Orang belajar dari kesalahan. Saat terjadinya krisis kelaparan di Tanduk Afrika, dalam dua tahun terakhir jutaan orang jadi pengungsi. Menurut Rainer Lang, diharapkan orang-orang, juga dalam kondisi darurat semacam itu dapat tetap semandiri mungkin dan dengan dukungan organisasi bantuan dapat memenuhi kebutuhannya sendiri. Selain itu harus ditemukan solusi jangka panjang untuk kawasan tersebut. Organisasi bantuan Jerman Brot für die Welt mengupayakan penyimpanan cadangan bahan pangan secara lebih baik di kawasan yang dilanda krisis bahan pangan dan menyebarkan benih khusus yang resisten di musim kemarau. Dengan demikian orang kini dapat mengantisipasi kemarau dengan lebih baik.
Menurut WFP kemarau yang terjadi saat ini di Afrika Barat adalah yang ketiga kalinya dalam 10 tahun terakhir. Sementara kemarau tahun 2005 dan 2010 terutama melanda Niger dan Chad, krisis kelaparan tahun ini meluas ke seluruh kawasan Sahel.
Bencana Kemarau Sudah Diprediksi
Datangnya kabar bencana kemarau itu tidak mengejutkan. November 2011, Program Pangan PBB sudah memperingatkan akan terjadinya krisis kelaparan di kawasan Sahel. Empat bulan tidak dilakukan apapun. Allahta Ngariban adalah wakil Brot für die Welt di N'djamena, Chad. Ia mengritik tidak diambilnya tindakan oleh politik. „Setiap tahun kami mengalami krisis semacam itu. Seharusnya kami memiliki persiapan lebih baik. Tapi sialnya itu tidak terjadi. Politik yang bertanggungjawab untuk masalah itu gagal."

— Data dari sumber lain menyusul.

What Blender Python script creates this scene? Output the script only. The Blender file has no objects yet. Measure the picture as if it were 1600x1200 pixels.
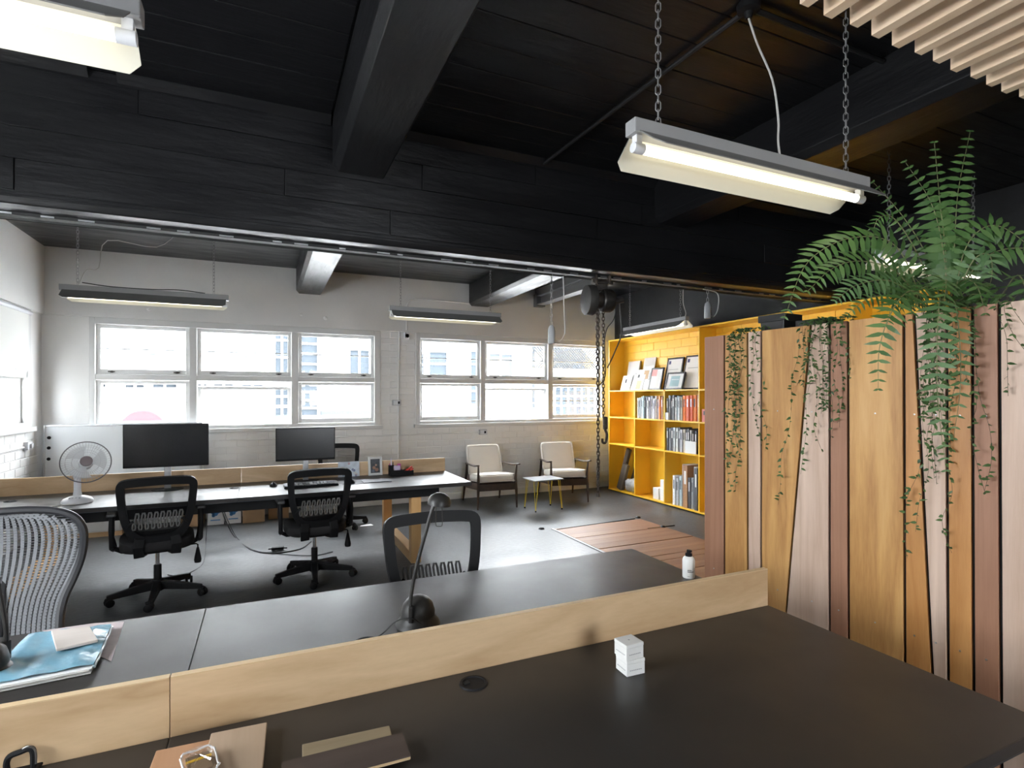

Awal tahun ini PBB sudah pernah menjadi sasaran kritik. Organisasi bantuan Inggris Save the Children dan Oxfam menuduh PBB terlalu lambat bereaksi terhadap krisis di Tanduk Afrika. Menurut keterangan organisasi bantuan hal itu menyebabkan kelaparan sekitar 50 ribu sampai 100 ribu orang di Kenya, Somalia dan Ethiopia.